The idea of improving the properties of materials by combining two phases with different properties is not new. Throughout history, there are examples of materials that can be considered nanocomposites: some Mayan paint colorings are the result of inclusions of metallic nanoparticles and oxide in an amorphous silicate substrate. More recently, in 1917, carbon black was introduced into the composition of tires, resulting in a five-fold increase in their lifespan.
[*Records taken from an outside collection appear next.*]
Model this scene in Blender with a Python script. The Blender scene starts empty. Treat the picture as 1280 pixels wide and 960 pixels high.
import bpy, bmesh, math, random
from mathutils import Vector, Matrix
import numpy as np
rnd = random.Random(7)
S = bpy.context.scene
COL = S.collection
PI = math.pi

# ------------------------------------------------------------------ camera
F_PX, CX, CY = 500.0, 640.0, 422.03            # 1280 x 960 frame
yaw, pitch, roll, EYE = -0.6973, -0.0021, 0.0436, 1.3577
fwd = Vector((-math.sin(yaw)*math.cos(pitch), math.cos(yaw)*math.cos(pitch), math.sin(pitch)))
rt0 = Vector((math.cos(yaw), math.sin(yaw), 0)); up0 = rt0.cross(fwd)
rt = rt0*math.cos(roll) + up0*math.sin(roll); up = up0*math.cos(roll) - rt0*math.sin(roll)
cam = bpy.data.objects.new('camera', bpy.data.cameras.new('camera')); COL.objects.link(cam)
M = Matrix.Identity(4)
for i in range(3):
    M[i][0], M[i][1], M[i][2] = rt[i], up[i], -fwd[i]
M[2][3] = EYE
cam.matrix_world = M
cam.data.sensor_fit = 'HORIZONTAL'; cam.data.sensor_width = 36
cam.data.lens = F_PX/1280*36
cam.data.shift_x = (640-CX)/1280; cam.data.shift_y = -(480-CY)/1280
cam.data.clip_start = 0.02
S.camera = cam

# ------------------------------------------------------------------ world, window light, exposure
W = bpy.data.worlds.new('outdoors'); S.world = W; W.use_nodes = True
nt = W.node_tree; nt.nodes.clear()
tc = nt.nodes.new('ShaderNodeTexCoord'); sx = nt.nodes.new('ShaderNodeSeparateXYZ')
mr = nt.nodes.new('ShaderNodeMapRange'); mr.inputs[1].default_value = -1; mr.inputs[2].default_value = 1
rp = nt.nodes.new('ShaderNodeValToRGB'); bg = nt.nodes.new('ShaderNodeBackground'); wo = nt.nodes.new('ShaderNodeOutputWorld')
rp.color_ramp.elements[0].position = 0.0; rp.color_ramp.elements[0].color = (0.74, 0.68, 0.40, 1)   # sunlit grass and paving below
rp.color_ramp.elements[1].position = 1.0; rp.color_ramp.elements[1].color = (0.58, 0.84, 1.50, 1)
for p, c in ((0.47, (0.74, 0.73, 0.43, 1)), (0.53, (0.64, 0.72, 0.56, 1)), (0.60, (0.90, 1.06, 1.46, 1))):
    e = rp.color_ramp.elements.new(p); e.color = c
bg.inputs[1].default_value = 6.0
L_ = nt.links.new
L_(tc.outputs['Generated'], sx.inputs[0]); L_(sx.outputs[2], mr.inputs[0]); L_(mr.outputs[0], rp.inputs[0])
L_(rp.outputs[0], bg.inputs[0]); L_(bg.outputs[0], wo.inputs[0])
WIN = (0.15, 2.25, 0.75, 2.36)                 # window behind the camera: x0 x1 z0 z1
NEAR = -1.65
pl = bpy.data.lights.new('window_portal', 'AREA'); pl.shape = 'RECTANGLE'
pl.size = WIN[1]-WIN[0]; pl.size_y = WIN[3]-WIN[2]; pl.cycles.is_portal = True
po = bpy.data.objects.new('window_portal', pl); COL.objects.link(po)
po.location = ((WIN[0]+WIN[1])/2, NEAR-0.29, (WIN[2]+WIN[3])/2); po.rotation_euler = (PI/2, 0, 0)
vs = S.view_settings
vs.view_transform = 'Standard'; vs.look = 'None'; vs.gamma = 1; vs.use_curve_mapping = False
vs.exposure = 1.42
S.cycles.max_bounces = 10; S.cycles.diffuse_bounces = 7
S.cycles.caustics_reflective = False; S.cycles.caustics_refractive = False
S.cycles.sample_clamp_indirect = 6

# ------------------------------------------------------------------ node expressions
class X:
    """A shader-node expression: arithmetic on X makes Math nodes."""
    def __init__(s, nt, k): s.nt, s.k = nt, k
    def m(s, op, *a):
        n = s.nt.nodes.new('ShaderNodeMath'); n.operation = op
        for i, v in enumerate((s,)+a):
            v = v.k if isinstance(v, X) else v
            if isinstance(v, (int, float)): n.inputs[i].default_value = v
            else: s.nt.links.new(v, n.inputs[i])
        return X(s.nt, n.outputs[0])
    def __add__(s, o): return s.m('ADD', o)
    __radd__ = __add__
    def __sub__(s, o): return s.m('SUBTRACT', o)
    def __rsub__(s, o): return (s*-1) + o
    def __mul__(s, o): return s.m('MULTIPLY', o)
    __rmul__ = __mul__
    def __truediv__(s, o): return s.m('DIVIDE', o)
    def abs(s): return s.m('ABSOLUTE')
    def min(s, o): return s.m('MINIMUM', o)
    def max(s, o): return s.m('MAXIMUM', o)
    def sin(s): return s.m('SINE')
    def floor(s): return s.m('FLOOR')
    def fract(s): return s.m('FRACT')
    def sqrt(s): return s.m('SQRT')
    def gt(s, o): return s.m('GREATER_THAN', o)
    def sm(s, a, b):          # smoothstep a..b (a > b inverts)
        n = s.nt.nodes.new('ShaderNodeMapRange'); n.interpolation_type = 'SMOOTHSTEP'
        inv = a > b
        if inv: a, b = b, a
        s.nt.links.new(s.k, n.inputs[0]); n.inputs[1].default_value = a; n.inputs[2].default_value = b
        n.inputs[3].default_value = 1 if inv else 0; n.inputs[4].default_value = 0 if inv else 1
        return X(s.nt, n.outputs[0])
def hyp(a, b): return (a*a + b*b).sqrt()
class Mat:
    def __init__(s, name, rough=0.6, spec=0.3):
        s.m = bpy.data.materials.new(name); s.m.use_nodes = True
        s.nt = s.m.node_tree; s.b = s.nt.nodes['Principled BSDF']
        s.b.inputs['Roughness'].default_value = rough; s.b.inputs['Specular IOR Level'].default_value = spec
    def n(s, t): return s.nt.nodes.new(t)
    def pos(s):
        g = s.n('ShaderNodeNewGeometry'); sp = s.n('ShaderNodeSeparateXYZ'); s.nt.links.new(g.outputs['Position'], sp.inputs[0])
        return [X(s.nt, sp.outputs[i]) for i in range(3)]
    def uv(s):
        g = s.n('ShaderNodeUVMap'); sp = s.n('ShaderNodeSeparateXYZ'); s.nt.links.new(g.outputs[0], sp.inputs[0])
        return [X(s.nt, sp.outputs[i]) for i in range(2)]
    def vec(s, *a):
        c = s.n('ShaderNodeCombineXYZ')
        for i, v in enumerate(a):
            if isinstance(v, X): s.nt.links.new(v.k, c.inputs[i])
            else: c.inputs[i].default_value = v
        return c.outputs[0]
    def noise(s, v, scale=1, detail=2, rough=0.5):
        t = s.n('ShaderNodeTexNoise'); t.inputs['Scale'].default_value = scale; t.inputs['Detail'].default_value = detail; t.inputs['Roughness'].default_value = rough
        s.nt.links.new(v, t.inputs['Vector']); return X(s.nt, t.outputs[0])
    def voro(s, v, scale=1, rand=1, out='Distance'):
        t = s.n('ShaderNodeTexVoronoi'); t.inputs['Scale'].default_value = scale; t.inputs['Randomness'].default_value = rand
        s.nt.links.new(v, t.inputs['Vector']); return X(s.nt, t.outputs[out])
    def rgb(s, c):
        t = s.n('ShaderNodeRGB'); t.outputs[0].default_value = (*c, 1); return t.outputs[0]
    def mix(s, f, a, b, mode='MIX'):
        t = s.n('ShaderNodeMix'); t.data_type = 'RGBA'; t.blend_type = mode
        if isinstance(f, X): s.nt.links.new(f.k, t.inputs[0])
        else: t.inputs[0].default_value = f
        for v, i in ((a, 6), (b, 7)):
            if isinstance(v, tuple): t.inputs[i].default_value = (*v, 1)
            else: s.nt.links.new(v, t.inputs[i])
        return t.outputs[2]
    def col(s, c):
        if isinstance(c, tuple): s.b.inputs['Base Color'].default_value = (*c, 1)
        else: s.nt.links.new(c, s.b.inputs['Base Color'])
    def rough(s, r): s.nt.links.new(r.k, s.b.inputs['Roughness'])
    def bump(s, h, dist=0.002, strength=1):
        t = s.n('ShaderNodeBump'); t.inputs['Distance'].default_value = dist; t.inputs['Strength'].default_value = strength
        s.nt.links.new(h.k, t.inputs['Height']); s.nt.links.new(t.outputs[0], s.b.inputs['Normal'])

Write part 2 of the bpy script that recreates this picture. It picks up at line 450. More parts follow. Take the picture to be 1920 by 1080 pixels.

This reinforcement is made up of particles ranging from 10 to 400 nm, with an average aggregate diameter of 100 to 800 nm.

In contrast to conventional polymer-matrix microcomposites, where the typical dimensions or diameters of the fillers (particles, fibers) are of the order of several micrometers, the revolution in the transition to nanometric size scales results mainly from two parameters: the considerable increase in the surface area of interfaces and the reduction, at identical reinforcement volume fraction, in the distances between particles until they reach the scale of molecular dimensions characteristic of the matrix.

The trigger for the research effort in this field was the publication in 1992 of results obtained by Toyota Research on the nanoscale dispersion of sheet silicates (mainly montmorillonite clay) in polyamide 6 by in situ polymerization. Since then, a considerable research effort has been made worldwide in the field of nanocomposite materials with thermoplastic matrix and clay platelet reinforcements, as reflected by the exponential growth in the number of publications and patents, but with only a contribution of the order of 15% at European level.

In these organic-inorganic systems, the ultra-fine dispersion and local interactions between matrix and reinforcing phase result in property levels superior to those of their micro or macro-composite equivalents, even at low reinforcing element fractions. These advantages can be seen in fire resistance and barrier properties, as well as in rigidity and ultimate mechanical properties.

In most cases, complex elaboration strategies require the clay to be organophilic, and even under these conditions, processing remains a tricky task if we are to achieve satisfactory dispersion, which is a decisive factor in controlling the final material's properties in use.